Le salarié qui relate ou témoigne de faits constitutifs d’un délit ou d’un crime dont il aurait eu connaissance dans l’exercice de ses fonctions a-t-il l’obligation de respecter l’alerte graduée prévue par l’article L. 1132-3-3 du Code du travail dans sa rédaction issue de la loi n°2016-1691 du 9 décembre 2016 ?

Telle est la question que vient de trancher la Chambre sociale de la Cour de cassation dans un arrêt du 15 février 2023 (n°21-20.342).

En l’espèce, une salariée engagée en qualité de surveillante de nuit au sein d’une maison d’enfants à caractère social effectue un signalement à l’inspection du travail.
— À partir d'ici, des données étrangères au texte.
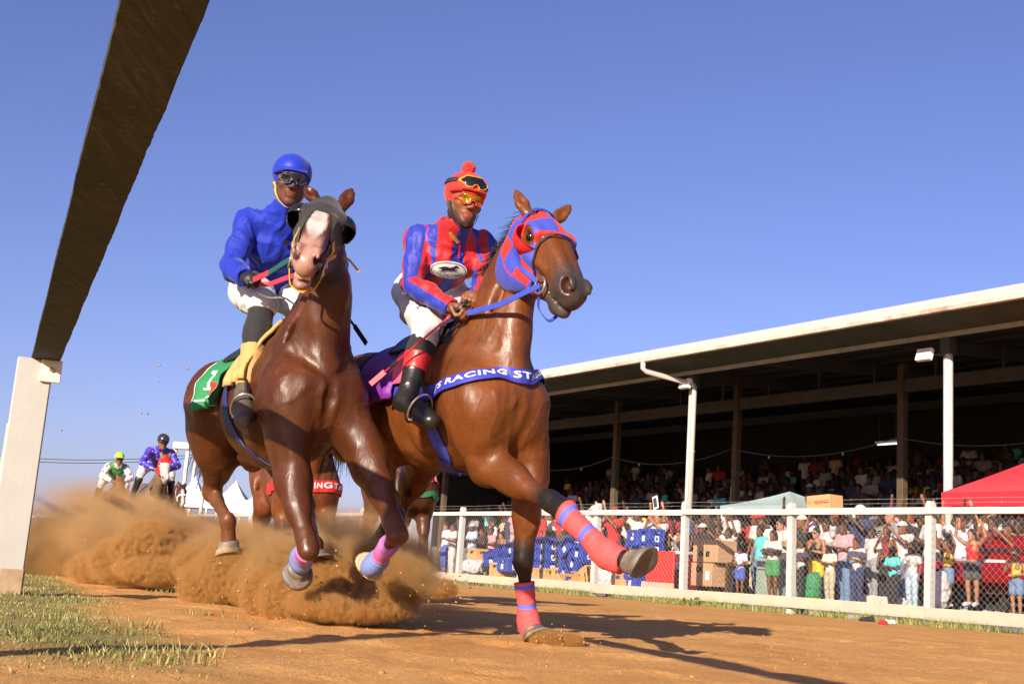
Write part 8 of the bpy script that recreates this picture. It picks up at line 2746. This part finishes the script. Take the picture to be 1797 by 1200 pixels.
# gantry with a white board, left behind the rider in purple
c = W(322, 779, 34); c2 = W(300, 776, 34)
r_ = empty('gantry', (c.x, 34, 0), 'white crossboard of a far gantry behind the rider in purple', 'gantry')
MB().beam(W(306, 781, 34), W(334, 783, 34), .3, .18).build('crossboard', MAT_WHITE, r_)
for px in (309, 331): q = W(px, 783, 34); MB().tube([(q.x, q.y, 0), q], .06, 8).build('leg', MAT_GALV, r_)
ca = empty('power_line', W(150, 797, 90), 'pair of thin power lines crossing the sky behind the far riders', 'cable')
for dy, sg in ((0, 0), (6, 2)):
    a, b_ = W(-60, 793 + dy, 90), W(345, 797 + dy * .5 + sg, 90)
    MB().tube([a + (b_ - a) * (k / 24) - UP * .5 * (1 - (k / 12 - 1) ** 2) for k in range(25)], .028, 4).build('wire', MAT_STEEL, ca)
for px in (-60, 345):
    q = W(px, 790, 90); MB().tube([(q.x, q.y, 0), q + UP * .3], [.16, .12], 8).build('pylon', paint('pale_pole', (.5, .48, .44), .8, .1, 2, .2), ca)
# ================================================================ DUST
def dust_mat(name, dens, freq, col=(.97, .62, .27), thr=.46, soft=.5, aniso=.25, detail=5.0, seed=0.0, warp=1.2):
    m = bpy.data.materials.new(name); m.use_nodes = True
    t = m.node_tree; t.nodes.clear()
    out_ = N(t, 'ShaderNodeOutputMaterial'); v = N(t, 'ShaderNodeVolumePrincipled')
    v.inputs['Color'].default_value = (*col, 1); v.inputs['Anisotropy'].default_value = aniso
    co = coords(t)
    ln = N(t, 'ShaderNodeVectorMath', operation='LENGTH'); t.links.new(co, ln.inputs[0])
    geo = N(t, 'ShaderNodeNewGeometry')
    mp = N(t, 'ShaderNodeMapping'); mp.inputs['Location'].default_value = (seed, seed * 1.7, seed * .6); t.links.new(geo.outputs['Position'], mp.inputs[0])
    nz = noise(t, freq, detail, .62, mp.outputs[0], warp)
    fall = math_(t, 'SUBTRACT', 1.0, ln.outputs['Value'])
    d = math_(t, 'ADD', math_(t, 'MULTIPLY', fall, soft), math_(t, 'SUBTRACT', nz.outputs[0], thr))
    d = math_(t, 'MULTIPLY', math_(t, 'MULTIPLY', d, dens, clamp=False), math_(t, 'MULTIPLY', fall, 3.0, clamp=True))
    d = math_(t, 'MAXIMUM', d, 0.0)
    t.links.new(d, v.inputs['Density'])
    t.links.new(v.outputs[0], out_.inputs['Volume'])
    return m
def puff(px, py, Y, rx, ry, rz, dens, freq, zlift=0.0, rot=0.0, **kw):
    c = W(px, py, Y)
    bm = bmesh.new(); bmesh.ops.create_icosphere(bm, subdivisions=3, radius=1)
    me = bpy.data.meshes.new('dust_cloud'); bm.to_mesh(me); bm.free()
    me.materials.append(dust_mat('dust', dens, freq, seed=px * .013 + py * .007, **kw))
    o = bpy.data.objects.new('dust_cloud', me); link(o)
    o.location = (c.x, c.y, max(c.z, rz * .45)); o.scale = (rx, ry, rz); o.rotation_euler = (0, 0, rot)
    tag(o, kind='stuff')
    return o
DK = (.96, .57, .22)
# kicked up close under the left horse: dense clumps with a thinner veil round them
for (px, py, Y, rx, rz, d) in ((470, 1042, 6.45, .17, .17, 420), (520, 1050, 6.25, .22, .17, 460), (575, 1040, 6.15, .20, .20, 460), (635, 1045, 6.10, .24, .17, 460), (690, 1030, 6.25, .20, .18, 380), (560, 1000, 6.5, .22, .16, 200), (660, 1000, 6.3, .20, .16, 220), (610, 1062, 6.05, .34, .10, 420)):
    puff(px, py, Y, rx, rx * .9, rz, d * 1.3, 19, col=DK, thr=.50, soft=.36, detail=10, warp=1.7)
puff(560, 1020, 6.7, .52, .4, .28, 34, 7, thr=.52, soft=.6)
puff(712, 995, 6.5, .22, .26, .22, 40, 8, thr=.52)
# behind it
for (px, py, Y, rx, rz, d) in ((365, 1025, 7.7, .22, .20, 330), (405, 1000, 7.6, .24, .22, 360), (445, 1020, 7.5, .22, .18, 330), (350, 985, 8.0, .2, .18, 200)):
    puff(px, py, Y, rx, rx * .9, rz, d * 1.3, 15, col=DK, thr=.50, soft=.36, detail=10, warp=1.7)
puff(480, 975, 8.4, .55, .5, .34, 20, 5, thr=.5)
for (px, py, Y, rx, rz, d) in ((215, 985, 9.5, .30, .22, 240), (265, 965, 9.3, .34, .26, 280), (315, 960, 9.6, .28, .20, 240), (285, 1000, 9.2, .4, .14, 240), (180, 1000, 10.0, .34, .16, 180)):
    puff(px, py, Y, rx, rx * .9, rz, d * 1.3, 11, col=DK, thr=.50, soft=.36, detail=10, warp=1.7)
puff(340, 955, 10.2, .6, .7, .34, 14, 4, thr=.5)
# long trail on the left
puff(140, 965, 12.0, .95, 1.1, .48, 16, 3.2, thr=.49, soft=.6)
puff(215, 925, 14.0, .72, .9, .46, 12, 3.2, thr=.49, soft=.6)
puff(60, 970, 13.5, .8, 1.0, .42, 12, 3.2, thr=.49, soft=.6)
puff(310, 940, 15.0, .8, 1.0, .40, 7, 2.6, thr=.47, soft=.6)
puff(420, 950, 16.0, 1.2, 1.3, .38, 5, 2.2, thr=.46, soft=.6)
puff(225, 915, 19.0, 1.1, 1.2, .55, 5, 2.2, thr=.48, soft=.6)
puff(180, 905, 23.0, 1.6, 1.5, .85, 3, 1.8, thr=.46, soft=.6)
# between the horses and at the hooves farther back
puff(630, 960, 9.0, .6, .6, .36, 12, 4, thr=.49)
puff(690, 1005, 8.5, .40, .4, .24, 22, 6, thr=.5)
for (px, py, d) in ((752, 1030, 300), (772, 1032, 300)): puff(px, py, 11.4, .20, .2, .12, d, 12, col=DK, thr=.53, soft=.55, detail=8)
puff(962, 1130, 5.58, .10, .10, .06, 700, 30, col=DK, thr=.52, soft=.6, detail=8)
puff(998, 1130, 5.56, .085, .09, .055, 700, 30, col=DK, thr=.52, soft=.6, detail=8)
# thin ragged veils above the clumps
for (px, py, Y, rx, rz, d, f) in ((500, 985, 6.6, .30, .22, 46, 10), (640, 985, 6.4, .30, .20, 46, 10), (590, 960, 7.2, .45, .26, 22, 7), (400, 960, 7.9, .34, .24, 34, 8), (270, 920, 9.6, .42, .28, 26, 7), (180, 940, 10.5, .5, .30, 22, 6), (715, 1010, 6.2, .26, .18, 40, 11)):
    puff(px, py, Y, rx, rx * .9, rz, d, f, col=(.97, .64, .30), thr=.56, soft=.42, detail=9, warp=2.2)
# grains and clods thrown up with it
def spray(px, py, Y, n, rx, rz, r0, r1, name='flying_clods', up=0.0):
    c = W(px, py, Y)
    P = np.stack([c.x + RNG.normal(0, rx, n), c.y + RNG.normal(0, rx * .8, n), np.maximum(.006, c.z + RNG.normal(0, rz, n) + up * RNG.random(n) ** 2)], 1)
    return clods(P, r0 + (r1 - r0) * RNG.random(n) ** 4, name, MAT_CLOD)
spray(560, 1055, 6.2, 900, .25, .09, .0008, .008); spray(520, 1000, 6.4, 90, .25, .16, .0012, .006)
spray(640, 1045, 6.1, 700, .20, .09, .0008, .008); spray(390, 1015, 7.6, 220, .20, .10, .0015, .009); spray(265, 985, 9.3, 150, .3, .14, .0015, .010)
spray(980, 1130, 5.58, 900, .075, .028, .0012, .007); spray(765, 1030, 11.4, 300, .16, .08, .002, .014)
spray(240, 700, 9.0, 34, .28, .34, .003, .011); spray(250, 760, 9.0, 26, .3, .2, .002, .008)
A l’occasion d’un contrôle au sein de l’établissement, la salariée remet la copie d’un courrier adressé par l’équipe éducative aux responsables de l’association pour dénoncer de possibles agressions sexuelles commises par des enfants sur d’autres.

Informé par l’inspecteur du travail, le procureur de la République ouvre une première enquête pour agression sexuelle sur mineurs classée sans suite pour absence d’infraction, puis une seconde enquête visant la salariée et le délégué syndical pour dénonciation mensongère, elle aussi classée sans suite, au motif que l’infraction est insuffisamment caractérisée.

Considérant que son licenciement est en lien avec la dénonciation des manquements constatés au sein de l’établissement, la salariée saisit la formation de référé de la juridiction prud’homale pour obtenir sa réintégration.

L’employeur forme un pourvoi en cassation et invoque le fait que le salarié qui entend dénoncer des actes illicites dont il a eu connaissance dans l’exercice de ses fonctions doit respecter une procédure graduée, qui subordonne la saisine directe d’une autorité judiciaire ou administrative, soit à l’absence de réaction de l’employeur à un signalement interne, soit à la preuve d’un danger grave et imminent ou d’un risque de dommages irréversibles.

Au cas particulier, l’employeur fait valoir que la salariée était informée du traitement de son alerte par la direction qui avait procédé à une enquête qui avait révélé la pratique de jeux à connotation sexuelle par les enfants, sans abus ni agressions sexuels et avait décidé, avec l’équipe éducative, des mesures à prendre pour mettre un terme à ces jeux et prévenir toute dérive.

La Cour de cassation, au visa de l’article L. 1132-3-3 du Code du travail dans sa rédaction issue de la loi n°2016-1691 du 9 décembre 2016, rejette le pourvoi de l’employeur en établissant une distinction entre le premier alinéa et le deuxième alinéa du texte dans sa version alors applicable. Elle rappelle que le salarié qui relate ou témoigne de faits constitutifs d’un délit ou d’un crime dont il aurait eu connaissance dans l’exercice de ses fonctions (alinéa 1er) n’est pas tenu de signaler l’alerte dans les conditions prévues par l’article 8 de la loi n°2016-1691 du 9 décembre 2016 organisant une procédure d’alerte graduée (alinéa 2).

Partant, la Cour de cassation approuve la Cour d’appel d’Aix-en-Provence d’avoir jugé que la protection de la salariée licenciée pour avoir dénoncé des faits susceptibles de constituer des agressions sexuelles n’était conditionnée qu’à sa bonne foi, rappelant au demeurant que la mauvaise foi ne peut résulter que de la connaissance de la fausseté des faits dénoncés et non de la seule circonstance que les faits dénoncés ne sont pas établis, ce qui n’était pas caractérisé.